Life r/AskUK

‘What’s the worst bit of general knowledge you’ve heard someone get wrong?’ – 21 stupidly confident people

The architects of the internet must have believed that everyone having literally all the knowledge in the world at their fingertips would have produced a global population of incredibly intelligent people. And yet, somehow, we all seem to be getting stupider.

They’ve been mulling this over on the AskUK subreddit after user darkel2001 posted this:

What’s the worst bit of general knowledge you’ve heard someone confidently get wrong?

Me and some colleagues were talking about that popular content creator on Instagram/TikTok/YouTube who goes around asking people (usually Gen Z) general knowledge questions like ‘Name a country in Africa’ or ‘What’s the biggest planet in our solar system?’

The answers are always completely wrong and pretty left-field. Obviously he’s interviewing loads of people and only stitching together the worst/funniest responses for the final video.

One of my colleagues flat out refuses to watch him because he genuinely believes no one in the UK can be that dumb.

It got me thinking though – what’s the worst bit of general knowledge you’ve heard someone confidently get wrong? For me, I once knew a girl who genuinely believed strawberry milk came from cows that ate strawberries, and she absolutely refused to believe otherwise.

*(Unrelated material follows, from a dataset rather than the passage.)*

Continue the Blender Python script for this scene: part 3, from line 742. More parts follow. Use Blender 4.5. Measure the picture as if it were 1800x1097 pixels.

And people were queuing up to add their own experiences, like these…

1.

‘Team building thing at work. Get a category and a letter of the alphabet and name as many things in the category as you can in 30 seconds. Colleague 1 gets pop stars/bands and the letter ‘I’

‘Right, er er, INXS, er Ice Cube, Ice T, Iron Maiden ..er ..umm .. shit ..er..Isaac Newton??’

Colleague 2 pissing themselves laughing ‘Hahaha Isaac Newton! Jesus Christ!! Ha ha ha. You’re an idiot. He was an American president!”
quicksilverjack

2.

‘My very, very smart husband thought the capital of Brazil was Rio Ferdinand.’
cowboysted

3.

‘My primary school teacher told us you need a passport to go to Wales, and that your lungs are roughly level with your navel.’
smoulderstoat

4.

‘I found out I was pregnant when I was 22. After birth my friend of the same age asked me if it felt weird when the umbilical cord went back in…kinda like an extendable tape measure! I really don’t know what my face looked like but she just looked at me an said quietly, ‘Oh does it not do that?”
Agitated_Strain_6260

5.

‘I had a friend who though IKEA was a country famous for making furniture.’
frankchester

6.

‘Mike Graham confidently insisting that you can grow concrete is pretty high on my list.’
ember_eb

7.

‘My brother, who has a masters in chemistry, believed until only a couple of months ago that cous cous grew on a bush.’
Garxgarb

8.

‘Someone in the pub quiz got really insistent that the main language of Argentina is Portuguese, because Google AI on his phone said so (this was after the quiz had ended, so confirming answers on your phone was fine). He managed to convince half the pub that he was right (‘He’s looked it up!’), and they convinced the question master to accept it as a valid answer, even though it isn’t.

I started arguing, realised it was pointless, drank up and walked home in a huff.’
theevildjinn

9.

‘All said by the same friend:

NASA is one singular man.

Central London is the centre of the UK.

There’s no point me renewing my passport before my wedding this year because I’ll need a new birth certificate.’
Ok-Engine7401

10.

‘I was at a pub quiz with my boyfriend a couple of years ago, one question was: which organ in the body produces insulin?. My boyfriend confidently and quickly answered: ‘THE PLACENTA’.’
suzzhotfuzz

11.

‘Worked with a girl, she must have only been 18?, that thought Timbuktu was on the moon.

Bearing in mind that we both worked for a Language Service Provider at the time you’d have expected ones georaphical knowledge to be OK.’